Wait, Arne, it's better than that!

To pile insult onto injury here, the Mother doesn't even want to force the issue of telling Obama to stop exploiting her son because she wants to see him win the election.

So according to Bart's (wingnut) cite, Sergeant Jopek's mother does NOT wish to stop Obama from memorializing her son. And according to this source, Sgt. Jopek's mother, in so doing, is "piling insult onto injury"...

Wingnuts in wingnutville.


Now you are simply lying about basic facts, and it's bizarre that you think you won't be exposed. First, I never said anything like Obama's supporters didn't care about character.

Second, and more importantly, you're lying about this faux-outrage issue. See below. My comment: I understand you are frustrated as you see your candidate slipping down and close to out. Don't be such a poor loser.

Soldier's mother ``ecstatic'' about Obama's bracelet
By DINESH RAMDE | Associated Press Writer
4:28 PM CDT, September 28, 2008

MILWAUKEE - The mother of a Wisconsin soldier who died in Iraq says she was "ecstatic" during Friday's debate when Senator Barack Obama mentioned the bracelet she gave him in honor of her son.

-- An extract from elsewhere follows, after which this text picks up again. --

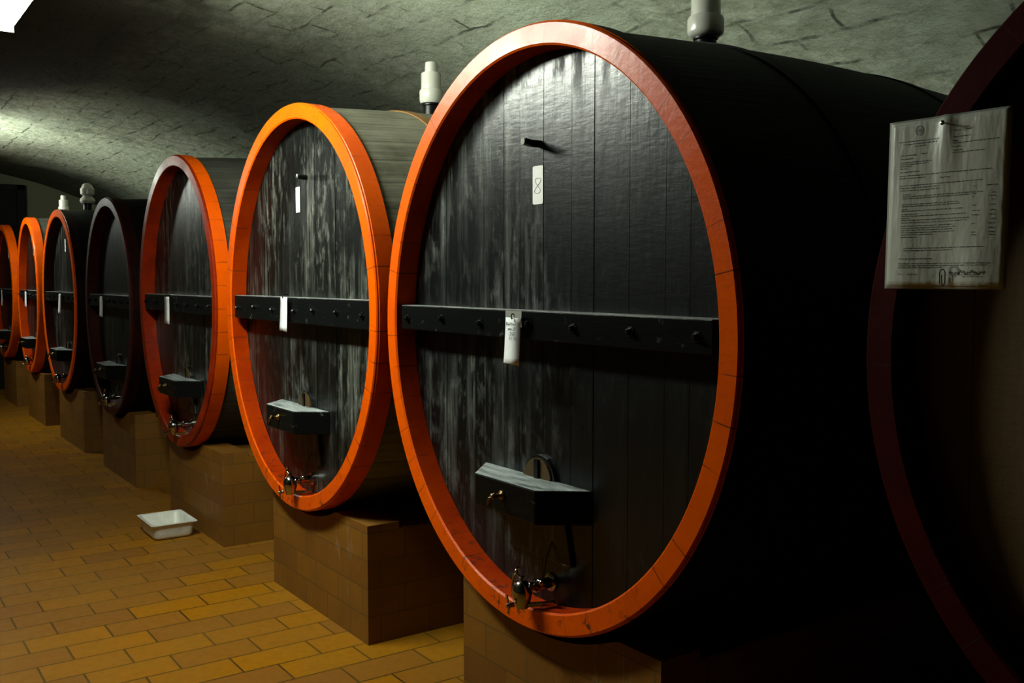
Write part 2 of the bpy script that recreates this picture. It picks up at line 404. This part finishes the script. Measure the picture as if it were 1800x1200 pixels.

Tracy Jopek of Merrill told The Associated Press on Sunday she was
honored that he remembered Sgt. Ryan David Jopek, who was killed in 2006 by a roadside bomb.

She criticized Internet reports that suggested Obama exploited her son for political purposes.

She acknowledges e-mailing the campaign in February asking that Obama not mention her son in speeches or debates. But she says Obama's mention on Friday was appropriate because he was responding after
Senator John McCain said a soldier's mother gave him a bracelet.

I must say I’m surprised. I watched most of it live, and what I saw was, despite the occasional very good answer, Obama largely reacting to vicious, patronising attack after vicious, patronising attack (peppered with lies) by McCain. That he fended them all off was one thing, but it did leave him looking painfully defensive in a debate where there were open goals going in.